Neen, achter “Transcendental black magic” schuilt een gedeelde visie omtrent Dragon Rouge, een internationale occulte orde en esoterische academie die in 1989 door Dr. Thomas Karlsson (ex-Therion) werd opgericht. Dragon Rouge benadrukt de originele klassieke Griekse traditie van de academische wereld als een school van zowel Lichaam als Geest, het vleselijke en het spirituele leven van de mens. Het doel van Dragon Rouge is om het bewustzijn van de verborgen dimensie van het bestaan te bereiken en leden te helpen hun dromen waar te maken en hun optimale potentieel te bereiken. De zeven nummers handelen over levensveranderende gebeurtenissen die zich de afgelopen twee jaar hebben voorgedaan op fysiek, metafysisch en magisch niveau, allemaal voortkomend uit verschillende, maar met elkaar verweven onthullingen van de duistere machten die het bestaan van een magiër beheersen. Voor de gelegenheid werden alle teksten – ook die van de drie Sargeist songs – geschreven door Serpent Noir gitarist/bassist Yiannis K.

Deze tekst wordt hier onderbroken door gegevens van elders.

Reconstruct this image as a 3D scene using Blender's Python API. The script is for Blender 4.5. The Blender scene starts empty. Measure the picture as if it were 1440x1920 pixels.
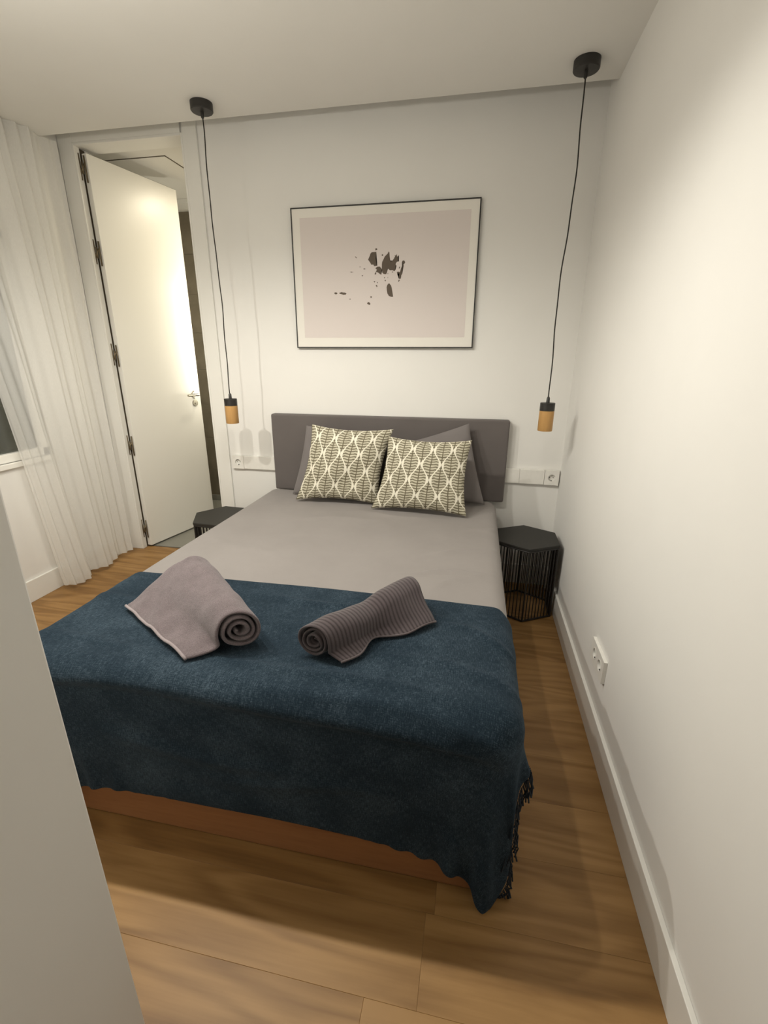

De Grieken trappen deze split op gang en van meet af aan wordt duidelijk dat de muzikale lijn van de laatste langspeler “Death clan OD” wordt verdergezet want om de klassieke heavymetalinvloeden in Serpent Noir’s sound te ontdekken heb je geen speurneus nodig. Anderzijds klinkt de band dan weer meer atmosferisch, sinister, origineel en dieper dan op die plaat en ligt het tempo terug wat lager. Tevens is de productie behoorlijk anders uitgevallen. “Death clan OD” klonk veel gepolijster en digitaler terwijl deze vier nummers een gortdroge sound aangemeten kregen. Het is even wennen, maar het doet de heren alvast heel wat meer organisch klinken. Samen met de vele warmbloedige gitaarmelodieën die in de songs opduiken, doet het Serpent Noir aansluiting vinden bij de oervaders van de Helleense blackmetalsound. Niet alleen het gitaargeluid en de vele roffels op de toms van drummer George Dovolos klinken droog, dat kan ook van de strot van Kostas K. gezegd worden, maar om verveling tegen te gaan, gooit de man ook af en toe zijn heldere, dramatisch klinkende stembanden in de strijd zoals in “Epiklisis tou eosforou“. Leuk weetje nog over de old-school klinkende openingstrack “Throne of Satanas“: de riffs werden aanvankelijk 10 à 11 jaar geleden geschreven voor een Grieks/Zweeds project dat nooit van de grond kwam. De naam van dit project zou Reviving Tehom zijn en de leden waren Y.K van Serpent Noir op gitaar en Tommie Eriksson van Saturnalia Temple op drums en zang. Zo zie je maar dat een kwalitatieve song vroeg of laat altijd komt bovendrijven.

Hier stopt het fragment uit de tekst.